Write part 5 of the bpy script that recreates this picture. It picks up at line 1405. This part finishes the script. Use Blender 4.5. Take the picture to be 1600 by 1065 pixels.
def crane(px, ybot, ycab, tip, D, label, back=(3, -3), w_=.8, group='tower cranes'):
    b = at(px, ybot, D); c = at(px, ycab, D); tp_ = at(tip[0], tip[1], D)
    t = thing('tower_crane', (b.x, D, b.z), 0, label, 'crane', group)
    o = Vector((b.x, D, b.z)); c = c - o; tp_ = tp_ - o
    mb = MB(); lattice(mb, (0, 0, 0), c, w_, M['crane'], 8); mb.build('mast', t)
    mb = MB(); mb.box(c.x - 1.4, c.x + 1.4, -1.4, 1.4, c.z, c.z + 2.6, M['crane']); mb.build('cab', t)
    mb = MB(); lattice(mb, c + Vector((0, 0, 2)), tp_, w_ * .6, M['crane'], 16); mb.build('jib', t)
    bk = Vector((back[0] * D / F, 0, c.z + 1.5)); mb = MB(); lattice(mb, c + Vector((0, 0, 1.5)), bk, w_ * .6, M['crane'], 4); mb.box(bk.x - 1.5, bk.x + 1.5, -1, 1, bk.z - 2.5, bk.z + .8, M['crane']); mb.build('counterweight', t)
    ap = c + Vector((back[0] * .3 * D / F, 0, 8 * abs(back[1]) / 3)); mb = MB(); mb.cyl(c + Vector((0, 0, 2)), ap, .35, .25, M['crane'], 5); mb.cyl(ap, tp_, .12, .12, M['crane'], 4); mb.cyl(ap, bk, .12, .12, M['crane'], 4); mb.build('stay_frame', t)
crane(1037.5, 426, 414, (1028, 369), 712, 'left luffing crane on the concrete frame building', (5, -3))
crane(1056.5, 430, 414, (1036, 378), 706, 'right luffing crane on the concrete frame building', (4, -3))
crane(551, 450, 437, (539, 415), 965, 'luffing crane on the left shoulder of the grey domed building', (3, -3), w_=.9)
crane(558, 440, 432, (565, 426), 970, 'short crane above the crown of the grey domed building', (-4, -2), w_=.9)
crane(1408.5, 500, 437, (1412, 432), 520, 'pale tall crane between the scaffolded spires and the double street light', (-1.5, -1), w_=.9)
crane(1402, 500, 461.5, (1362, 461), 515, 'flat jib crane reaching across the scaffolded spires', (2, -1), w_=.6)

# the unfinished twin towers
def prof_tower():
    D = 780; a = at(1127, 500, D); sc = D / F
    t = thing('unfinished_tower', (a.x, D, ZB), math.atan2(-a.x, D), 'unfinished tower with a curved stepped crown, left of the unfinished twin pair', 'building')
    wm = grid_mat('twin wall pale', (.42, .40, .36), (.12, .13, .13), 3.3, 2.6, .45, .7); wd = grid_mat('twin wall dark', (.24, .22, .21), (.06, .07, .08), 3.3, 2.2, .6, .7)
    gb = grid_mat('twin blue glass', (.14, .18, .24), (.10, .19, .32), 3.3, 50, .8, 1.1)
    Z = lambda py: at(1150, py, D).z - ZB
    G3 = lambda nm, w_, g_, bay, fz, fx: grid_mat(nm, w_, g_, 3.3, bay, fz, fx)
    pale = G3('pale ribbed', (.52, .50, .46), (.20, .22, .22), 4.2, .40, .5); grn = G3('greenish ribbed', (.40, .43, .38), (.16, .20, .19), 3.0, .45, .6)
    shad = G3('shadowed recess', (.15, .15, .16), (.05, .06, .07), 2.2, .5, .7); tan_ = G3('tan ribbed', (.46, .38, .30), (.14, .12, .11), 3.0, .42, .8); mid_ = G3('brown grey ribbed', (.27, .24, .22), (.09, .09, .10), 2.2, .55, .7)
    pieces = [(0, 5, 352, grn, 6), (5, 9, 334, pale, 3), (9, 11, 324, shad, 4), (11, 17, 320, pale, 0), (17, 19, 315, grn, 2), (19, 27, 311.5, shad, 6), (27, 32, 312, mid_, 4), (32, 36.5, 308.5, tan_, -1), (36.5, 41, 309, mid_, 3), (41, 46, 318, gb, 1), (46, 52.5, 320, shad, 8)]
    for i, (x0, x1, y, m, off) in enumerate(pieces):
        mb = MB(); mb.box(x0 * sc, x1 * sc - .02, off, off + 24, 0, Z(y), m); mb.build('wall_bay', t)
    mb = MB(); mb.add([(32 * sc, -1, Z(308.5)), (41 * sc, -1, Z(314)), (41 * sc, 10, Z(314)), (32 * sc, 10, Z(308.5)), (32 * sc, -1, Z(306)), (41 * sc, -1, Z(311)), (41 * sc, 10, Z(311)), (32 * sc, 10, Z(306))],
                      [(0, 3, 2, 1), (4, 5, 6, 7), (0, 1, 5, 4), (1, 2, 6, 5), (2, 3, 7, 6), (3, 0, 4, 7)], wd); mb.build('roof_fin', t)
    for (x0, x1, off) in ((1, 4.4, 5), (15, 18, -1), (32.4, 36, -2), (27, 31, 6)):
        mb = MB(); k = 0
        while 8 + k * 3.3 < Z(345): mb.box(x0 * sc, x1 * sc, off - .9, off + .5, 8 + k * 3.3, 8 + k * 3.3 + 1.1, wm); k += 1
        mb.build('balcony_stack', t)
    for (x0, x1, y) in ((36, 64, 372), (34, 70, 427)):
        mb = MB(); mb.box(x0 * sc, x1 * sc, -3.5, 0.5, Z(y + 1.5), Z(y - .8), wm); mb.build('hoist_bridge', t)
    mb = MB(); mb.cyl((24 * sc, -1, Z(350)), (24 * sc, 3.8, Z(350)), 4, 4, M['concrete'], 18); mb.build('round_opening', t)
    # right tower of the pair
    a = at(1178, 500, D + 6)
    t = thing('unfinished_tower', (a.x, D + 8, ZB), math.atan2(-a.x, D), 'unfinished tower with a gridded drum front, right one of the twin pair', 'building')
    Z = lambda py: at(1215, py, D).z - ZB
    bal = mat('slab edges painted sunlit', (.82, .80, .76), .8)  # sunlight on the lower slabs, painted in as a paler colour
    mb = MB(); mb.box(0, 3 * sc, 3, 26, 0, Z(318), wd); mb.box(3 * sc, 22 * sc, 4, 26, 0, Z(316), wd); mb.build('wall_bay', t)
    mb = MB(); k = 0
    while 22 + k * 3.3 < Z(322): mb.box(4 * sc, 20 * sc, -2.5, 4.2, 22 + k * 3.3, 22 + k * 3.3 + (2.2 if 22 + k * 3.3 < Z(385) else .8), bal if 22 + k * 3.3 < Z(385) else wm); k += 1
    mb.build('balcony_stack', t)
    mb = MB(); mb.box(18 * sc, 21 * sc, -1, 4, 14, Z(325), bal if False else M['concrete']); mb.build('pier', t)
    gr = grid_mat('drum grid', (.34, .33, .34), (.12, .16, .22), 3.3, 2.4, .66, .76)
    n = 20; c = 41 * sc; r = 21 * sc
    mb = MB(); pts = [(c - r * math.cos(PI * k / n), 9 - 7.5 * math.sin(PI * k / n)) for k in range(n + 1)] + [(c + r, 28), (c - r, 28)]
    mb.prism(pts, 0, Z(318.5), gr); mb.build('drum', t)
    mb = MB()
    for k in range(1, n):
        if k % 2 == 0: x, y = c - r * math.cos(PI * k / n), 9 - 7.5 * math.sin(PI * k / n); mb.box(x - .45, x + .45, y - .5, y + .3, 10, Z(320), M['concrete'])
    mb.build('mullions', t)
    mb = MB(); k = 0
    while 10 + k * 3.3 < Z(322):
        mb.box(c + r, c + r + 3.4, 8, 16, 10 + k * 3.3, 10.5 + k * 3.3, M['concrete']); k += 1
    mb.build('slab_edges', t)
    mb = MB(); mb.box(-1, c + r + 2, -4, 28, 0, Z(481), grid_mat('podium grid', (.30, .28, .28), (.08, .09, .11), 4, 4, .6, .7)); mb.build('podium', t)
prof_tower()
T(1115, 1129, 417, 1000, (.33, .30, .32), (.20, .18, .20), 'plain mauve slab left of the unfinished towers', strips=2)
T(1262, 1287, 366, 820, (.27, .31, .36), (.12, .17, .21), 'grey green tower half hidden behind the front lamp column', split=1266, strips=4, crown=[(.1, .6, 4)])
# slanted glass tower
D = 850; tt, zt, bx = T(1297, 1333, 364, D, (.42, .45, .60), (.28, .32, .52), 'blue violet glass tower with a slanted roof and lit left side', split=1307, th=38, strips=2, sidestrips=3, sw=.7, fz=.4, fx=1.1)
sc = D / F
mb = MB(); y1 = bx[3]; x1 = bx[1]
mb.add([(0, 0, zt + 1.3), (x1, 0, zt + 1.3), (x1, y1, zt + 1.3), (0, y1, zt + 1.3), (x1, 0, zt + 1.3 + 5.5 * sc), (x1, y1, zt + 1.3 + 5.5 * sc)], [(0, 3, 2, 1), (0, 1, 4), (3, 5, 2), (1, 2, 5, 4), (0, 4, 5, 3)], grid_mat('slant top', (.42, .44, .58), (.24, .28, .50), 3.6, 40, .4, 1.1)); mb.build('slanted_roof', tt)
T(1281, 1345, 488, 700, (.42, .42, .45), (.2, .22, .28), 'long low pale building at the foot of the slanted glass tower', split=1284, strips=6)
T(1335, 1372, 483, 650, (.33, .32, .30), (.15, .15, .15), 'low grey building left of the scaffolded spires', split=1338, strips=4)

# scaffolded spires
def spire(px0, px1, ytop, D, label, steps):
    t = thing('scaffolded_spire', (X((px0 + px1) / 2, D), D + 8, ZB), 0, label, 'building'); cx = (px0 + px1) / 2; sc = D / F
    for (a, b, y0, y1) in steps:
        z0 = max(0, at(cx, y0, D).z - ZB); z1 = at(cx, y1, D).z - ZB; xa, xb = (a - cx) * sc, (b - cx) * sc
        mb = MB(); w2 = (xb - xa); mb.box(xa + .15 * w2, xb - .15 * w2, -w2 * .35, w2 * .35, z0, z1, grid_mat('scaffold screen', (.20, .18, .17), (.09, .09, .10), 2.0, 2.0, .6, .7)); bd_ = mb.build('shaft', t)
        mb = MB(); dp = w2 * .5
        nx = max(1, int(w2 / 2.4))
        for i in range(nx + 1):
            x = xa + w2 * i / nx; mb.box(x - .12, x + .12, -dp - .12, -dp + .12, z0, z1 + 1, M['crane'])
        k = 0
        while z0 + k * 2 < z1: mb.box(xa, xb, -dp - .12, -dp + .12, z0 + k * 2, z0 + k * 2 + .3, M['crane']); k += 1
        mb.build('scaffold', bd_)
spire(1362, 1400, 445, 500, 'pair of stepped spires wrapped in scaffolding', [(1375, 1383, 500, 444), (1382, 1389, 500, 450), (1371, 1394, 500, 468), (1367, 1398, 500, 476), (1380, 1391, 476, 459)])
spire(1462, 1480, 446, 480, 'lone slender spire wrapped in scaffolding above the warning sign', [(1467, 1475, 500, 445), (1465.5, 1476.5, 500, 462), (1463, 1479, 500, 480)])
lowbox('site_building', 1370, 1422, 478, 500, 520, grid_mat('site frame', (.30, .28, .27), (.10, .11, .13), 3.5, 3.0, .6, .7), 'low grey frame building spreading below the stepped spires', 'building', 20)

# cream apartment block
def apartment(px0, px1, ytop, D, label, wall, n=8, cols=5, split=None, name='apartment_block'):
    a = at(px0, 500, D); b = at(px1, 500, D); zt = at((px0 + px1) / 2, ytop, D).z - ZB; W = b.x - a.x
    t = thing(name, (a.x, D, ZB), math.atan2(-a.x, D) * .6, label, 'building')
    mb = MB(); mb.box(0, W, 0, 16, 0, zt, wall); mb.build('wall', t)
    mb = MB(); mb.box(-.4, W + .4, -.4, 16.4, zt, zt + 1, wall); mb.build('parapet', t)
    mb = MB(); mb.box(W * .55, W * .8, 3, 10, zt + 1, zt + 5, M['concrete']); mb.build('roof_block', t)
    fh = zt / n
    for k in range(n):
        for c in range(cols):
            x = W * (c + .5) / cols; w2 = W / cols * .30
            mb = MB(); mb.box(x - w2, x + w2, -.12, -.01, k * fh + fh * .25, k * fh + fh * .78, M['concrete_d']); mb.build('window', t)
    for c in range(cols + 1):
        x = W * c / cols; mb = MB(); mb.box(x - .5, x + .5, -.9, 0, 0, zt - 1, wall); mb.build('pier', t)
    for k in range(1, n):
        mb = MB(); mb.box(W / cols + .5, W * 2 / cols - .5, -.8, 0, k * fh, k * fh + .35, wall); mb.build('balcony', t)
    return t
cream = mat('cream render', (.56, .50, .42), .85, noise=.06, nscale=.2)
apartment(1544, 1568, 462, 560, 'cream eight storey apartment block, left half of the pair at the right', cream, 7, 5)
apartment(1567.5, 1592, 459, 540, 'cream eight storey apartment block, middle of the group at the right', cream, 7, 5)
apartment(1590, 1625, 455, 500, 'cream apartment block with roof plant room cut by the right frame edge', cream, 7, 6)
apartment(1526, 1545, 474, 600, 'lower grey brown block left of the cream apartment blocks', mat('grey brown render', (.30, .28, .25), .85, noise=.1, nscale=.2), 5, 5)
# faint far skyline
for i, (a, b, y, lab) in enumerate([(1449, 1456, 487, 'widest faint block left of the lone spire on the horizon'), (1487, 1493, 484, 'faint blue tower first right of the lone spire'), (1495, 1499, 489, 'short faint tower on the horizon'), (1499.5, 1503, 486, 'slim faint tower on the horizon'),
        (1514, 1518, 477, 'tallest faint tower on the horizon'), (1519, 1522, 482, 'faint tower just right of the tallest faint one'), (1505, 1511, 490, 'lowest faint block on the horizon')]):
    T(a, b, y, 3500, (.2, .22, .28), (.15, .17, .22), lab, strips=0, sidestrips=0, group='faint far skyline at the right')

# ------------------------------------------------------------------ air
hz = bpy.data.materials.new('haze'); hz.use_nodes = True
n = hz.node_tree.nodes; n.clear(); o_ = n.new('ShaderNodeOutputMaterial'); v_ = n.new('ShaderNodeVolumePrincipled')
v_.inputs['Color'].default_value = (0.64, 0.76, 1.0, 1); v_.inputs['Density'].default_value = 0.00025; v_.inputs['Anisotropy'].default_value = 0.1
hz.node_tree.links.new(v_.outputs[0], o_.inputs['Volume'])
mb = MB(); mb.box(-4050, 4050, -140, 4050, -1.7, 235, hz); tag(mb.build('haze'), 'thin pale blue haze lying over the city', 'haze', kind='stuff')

****************************************

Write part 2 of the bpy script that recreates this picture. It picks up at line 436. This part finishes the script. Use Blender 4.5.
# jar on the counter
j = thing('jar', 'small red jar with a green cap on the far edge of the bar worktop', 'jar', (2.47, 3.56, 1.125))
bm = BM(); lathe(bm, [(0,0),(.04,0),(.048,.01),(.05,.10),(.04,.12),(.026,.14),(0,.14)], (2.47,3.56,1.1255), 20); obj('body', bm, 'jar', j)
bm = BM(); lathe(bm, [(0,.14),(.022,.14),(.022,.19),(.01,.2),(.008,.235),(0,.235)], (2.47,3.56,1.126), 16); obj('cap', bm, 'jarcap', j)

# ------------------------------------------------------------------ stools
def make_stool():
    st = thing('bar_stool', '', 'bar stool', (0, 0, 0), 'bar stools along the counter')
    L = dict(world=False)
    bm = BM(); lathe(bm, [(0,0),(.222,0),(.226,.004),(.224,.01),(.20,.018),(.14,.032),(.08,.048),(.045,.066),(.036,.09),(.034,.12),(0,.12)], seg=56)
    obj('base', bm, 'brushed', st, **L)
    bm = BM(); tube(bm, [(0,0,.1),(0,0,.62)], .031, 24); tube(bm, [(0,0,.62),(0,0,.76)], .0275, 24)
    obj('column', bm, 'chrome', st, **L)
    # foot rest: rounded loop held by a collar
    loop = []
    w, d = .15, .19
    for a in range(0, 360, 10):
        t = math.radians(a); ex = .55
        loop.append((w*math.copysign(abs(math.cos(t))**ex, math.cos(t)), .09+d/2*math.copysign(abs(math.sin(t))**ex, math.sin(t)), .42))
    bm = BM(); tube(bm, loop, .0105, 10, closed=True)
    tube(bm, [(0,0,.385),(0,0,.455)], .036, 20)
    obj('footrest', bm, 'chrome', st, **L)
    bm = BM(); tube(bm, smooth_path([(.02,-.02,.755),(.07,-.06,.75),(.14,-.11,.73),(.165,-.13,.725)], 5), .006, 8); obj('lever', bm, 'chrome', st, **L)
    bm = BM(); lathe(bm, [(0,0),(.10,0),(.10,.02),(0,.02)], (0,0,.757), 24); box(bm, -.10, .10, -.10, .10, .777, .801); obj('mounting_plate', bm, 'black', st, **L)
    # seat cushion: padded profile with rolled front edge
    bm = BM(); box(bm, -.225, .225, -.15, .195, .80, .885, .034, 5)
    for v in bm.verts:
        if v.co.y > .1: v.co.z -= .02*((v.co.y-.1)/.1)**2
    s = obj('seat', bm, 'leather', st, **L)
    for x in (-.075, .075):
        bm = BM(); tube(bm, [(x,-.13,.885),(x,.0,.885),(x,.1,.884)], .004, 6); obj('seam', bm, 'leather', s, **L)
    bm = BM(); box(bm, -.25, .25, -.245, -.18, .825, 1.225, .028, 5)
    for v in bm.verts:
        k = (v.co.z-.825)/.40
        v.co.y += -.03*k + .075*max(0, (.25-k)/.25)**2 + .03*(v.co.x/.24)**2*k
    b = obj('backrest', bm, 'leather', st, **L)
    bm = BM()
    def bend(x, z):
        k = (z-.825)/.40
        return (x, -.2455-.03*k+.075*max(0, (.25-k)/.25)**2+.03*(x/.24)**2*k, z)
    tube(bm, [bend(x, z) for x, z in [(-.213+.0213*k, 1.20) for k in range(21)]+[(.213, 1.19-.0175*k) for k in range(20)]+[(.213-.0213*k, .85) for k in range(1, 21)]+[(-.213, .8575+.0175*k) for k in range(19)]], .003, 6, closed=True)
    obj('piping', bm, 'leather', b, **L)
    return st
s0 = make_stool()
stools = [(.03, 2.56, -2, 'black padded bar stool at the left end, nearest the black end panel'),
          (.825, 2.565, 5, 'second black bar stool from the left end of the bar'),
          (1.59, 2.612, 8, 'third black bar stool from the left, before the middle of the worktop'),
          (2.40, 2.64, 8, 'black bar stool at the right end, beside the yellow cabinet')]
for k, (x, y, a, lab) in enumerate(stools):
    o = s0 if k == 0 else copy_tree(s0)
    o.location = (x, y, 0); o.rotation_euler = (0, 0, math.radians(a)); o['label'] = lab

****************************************

→ Task goal:
Give again only the lines that run from the line with "320, shad, 8)]" to the line with "for i, (x0, x1, y, m, off)". Include both of those lines exactly as written.

→ Written reply:
    pieces = [(0, 5, 352, grn, 6), (5, 9, 334, pale, 3), (9, 11, 324, shad, 4), (11, 17, 320, pale, 0), (17, 19, 315, grn, 2), (19, 27, 311.5, shad, 6), (27, 32, 312, mid_, 4), (32, 36.5, 308.5, tan_, -1), (36.5, 41, 309, mid_, 3), (41, 46, 318, gb, 1), (46, 52.5, 320, shad, 8)]
    for i, (x0, x1, y, m, off) in enumerate(pieces):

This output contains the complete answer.